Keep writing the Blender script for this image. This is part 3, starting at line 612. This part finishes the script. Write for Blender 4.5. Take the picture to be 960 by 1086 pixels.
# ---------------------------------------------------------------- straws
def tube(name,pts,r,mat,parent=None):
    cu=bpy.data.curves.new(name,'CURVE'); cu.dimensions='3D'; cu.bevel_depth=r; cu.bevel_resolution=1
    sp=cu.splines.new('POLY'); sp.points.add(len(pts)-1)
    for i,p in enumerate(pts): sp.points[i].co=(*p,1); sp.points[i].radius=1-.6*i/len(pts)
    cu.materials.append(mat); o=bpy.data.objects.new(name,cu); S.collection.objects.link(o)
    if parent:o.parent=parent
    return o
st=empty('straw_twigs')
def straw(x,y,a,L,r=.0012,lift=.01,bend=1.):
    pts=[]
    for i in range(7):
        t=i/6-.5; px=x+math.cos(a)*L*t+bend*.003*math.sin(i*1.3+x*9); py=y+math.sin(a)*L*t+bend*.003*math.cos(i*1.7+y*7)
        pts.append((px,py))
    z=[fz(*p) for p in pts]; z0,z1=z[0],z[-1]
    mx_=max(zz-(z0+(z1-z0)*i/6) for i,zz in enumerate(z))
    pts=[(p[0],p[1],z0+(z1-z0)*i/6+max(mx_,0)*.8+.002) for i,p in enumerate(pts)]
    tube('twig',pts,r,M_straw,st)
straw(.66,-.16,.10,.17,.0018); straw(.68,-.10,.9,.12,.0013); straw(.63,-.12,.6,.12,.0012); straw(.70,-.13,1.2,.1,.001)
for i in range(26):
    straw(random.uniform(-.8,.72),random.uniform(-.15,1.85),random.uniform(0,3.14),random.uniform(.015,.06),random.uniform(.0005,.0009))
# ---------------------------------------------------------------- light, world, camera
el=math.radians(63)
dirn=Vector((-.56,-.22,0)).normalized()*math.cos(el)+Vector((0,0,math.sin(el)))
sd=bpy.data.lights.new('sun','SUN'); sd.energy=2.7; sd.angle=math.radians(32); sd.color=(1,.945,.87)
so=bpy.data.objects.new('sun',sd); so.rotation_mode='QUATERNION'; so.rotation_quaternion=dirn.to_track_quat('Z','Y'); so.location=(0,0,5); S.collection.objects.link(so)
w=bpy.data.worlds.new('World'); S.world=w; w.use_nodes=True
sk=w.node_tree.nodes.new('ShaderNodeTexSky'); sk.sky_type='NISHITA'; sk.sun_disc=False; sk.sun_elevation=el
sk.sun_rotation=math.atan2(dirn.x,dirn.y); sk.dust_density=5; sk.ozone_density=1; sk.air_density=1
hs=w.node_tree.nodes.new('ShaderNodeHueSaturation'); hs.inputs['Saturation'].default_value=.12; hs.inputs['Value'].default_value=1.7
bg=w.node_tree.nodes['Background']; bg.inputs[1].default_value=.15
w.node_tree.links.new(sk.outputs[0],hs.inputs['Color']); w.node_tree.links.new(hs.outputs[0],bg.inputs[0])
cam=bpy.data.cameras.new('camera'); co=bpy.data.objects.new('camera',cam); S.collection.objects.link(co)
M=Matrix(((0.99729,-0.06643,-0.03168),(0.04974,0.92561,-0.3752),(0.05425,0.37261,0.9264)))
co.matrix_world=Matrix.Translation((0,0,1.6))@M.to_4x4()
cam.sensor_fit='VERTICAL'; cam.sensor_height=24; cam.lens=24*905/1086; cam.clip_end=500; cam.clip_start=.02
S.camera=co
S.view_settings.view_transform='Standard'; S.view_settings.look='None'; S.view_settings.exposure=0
□ □ □ □ □
**What is required**
Recopy all the lines exactly as they appear.

**The response**
Keep writing the Blender script for this image. This is part 3, starting at line 612. This part finishes the script. Write for Blender 4.5. Take the picture to be 960 by 1086 pixels.
# ---------------------------------------------------------------- straws
def tube(name,pts,r,mat,parent=None):
    cu=bpy.data.curves.new(name,'CURVE'); cu.dimensions='3D'; cu.bevel_depth=r; cu.bevel_resolution=1
    sp=cu.splines.new('POLY'); sp.points.add(len(pts)-1)
    for i,p in enumerate(pts): sp.points[i].co=(*p,1); sp.points[i].radius=1-.6*i/len(pts)
    cu.materials.append(mat); o=bpy.data.objects.new(name,cu); S.collection.objects.link(o)
    if parent:o.parent=parent
    return o
st=empty('straw_twigs')
def straw(x,y,a,L,r=.0012,lift=.01,bend=1.):
    pts=[]
    for i in range(7):
        t=i/6-.5; px=x+math.cos(a)*L*t+bend*.003*math.sin(i*1.3+x*9); py=y+math.sin(a)*L*t+bend*.003*math.cos(i*1.7+y*7)
        pts.append((px,py))
    z=[fz(*p) for p in pts]; z0,z1=z[0],z[-1]
    mx_=max(zz-(z0+(z1-z0)*i/6) for i,zz in enumerate(z))
    pts=[(p[0],p[1],z0+(z1-z0)*i/6+max(mx_,0)*.8+.002) for i,p in enumerate(pts)]
    tube('twig',pts,r,M_straw,st)
straw(.66,-.16,.10,.17,.0018); straw(.68,-.10,.9,.12,.0013); straw(.63,-.12,.6,.12,.0012); straw(.70,-.13,1.2,.1,.001)
for i in range(26):
    straw(random.uniform(-.8,.72),random.uniform(-.15,1.85),random.uniform(0,3.14),random.uniform(.015,.06),random.uniform(.0005,.0009))
# ---------------------------------------------------------------- light, world, camera
el=math.radians(63)
dirn=Vector((-.56,-.22,0)).normalized()*math.cos(el)+Vector((0,0,math.sin(el)))
sd=bpy.data.lights.new('sun','SUN'); sd.energy=2.7; sd.angle=math.radians(32); sd.color=(1,.945,.87)
so=bpy.data.objects.new('sun',sd); so.rotation_mode='QUATERNION'; so.rotation_quaternion=dirn.to_track_quat('Z','Y'); so.location=(0,0,5); S.collection.objects.link(so)
w=bpy.data.worlds.new('World'); S.world=w; w.use_nodes=True
sk=w.node_tree.nodes.new('ShaderNodeTexSky'); sk.sky_type='NISHITA'; sk.sun_disc=False; sk.sun_elevation=el
sk.sun_rotation=math.atan2(dirn.x,dirn.y); sk.dust_density=5; sk.ozone_density=1; sk.air_density=1
hs=w.node_tree.nodes.new('ShaderNodeHueSaturation'); hs.inputs['Saturation'].default_value=.12; hs.inputs['Value'].default_value=1.7
bg=w.node_tree.nodes['Background']; bg.inputs[1].default_value=.15
w.node_tree.links.new(sk.outputs[0],hs.inputs['Color']); w.node_tree.links.new(hs.outputs[0],bg.inputs[0])
cam=bpy.data.cameras.new('camera'); co=bpy.data.objects.new('camera',cam); S.collection.objects.link(co)
M=Matrix(((0.99729,-0.06643,-0.03168),(0.04974,0.92561,-0.3752),(0.05425,0.37261,0.9264)))
co.matrix_world=Matrix.Translation((0,0,1.6))@M.to_4x4()
cam.sensor_fit='VERTICAL'; cam.sensor_height=24; cam.lens=24*905/1086; cam.clip_end=500; cam.clip_start=.02
S.camera=co
S.view_settings.view_transform='Standard'; S.view_settings.look='None'; S.view_settings.exposure=0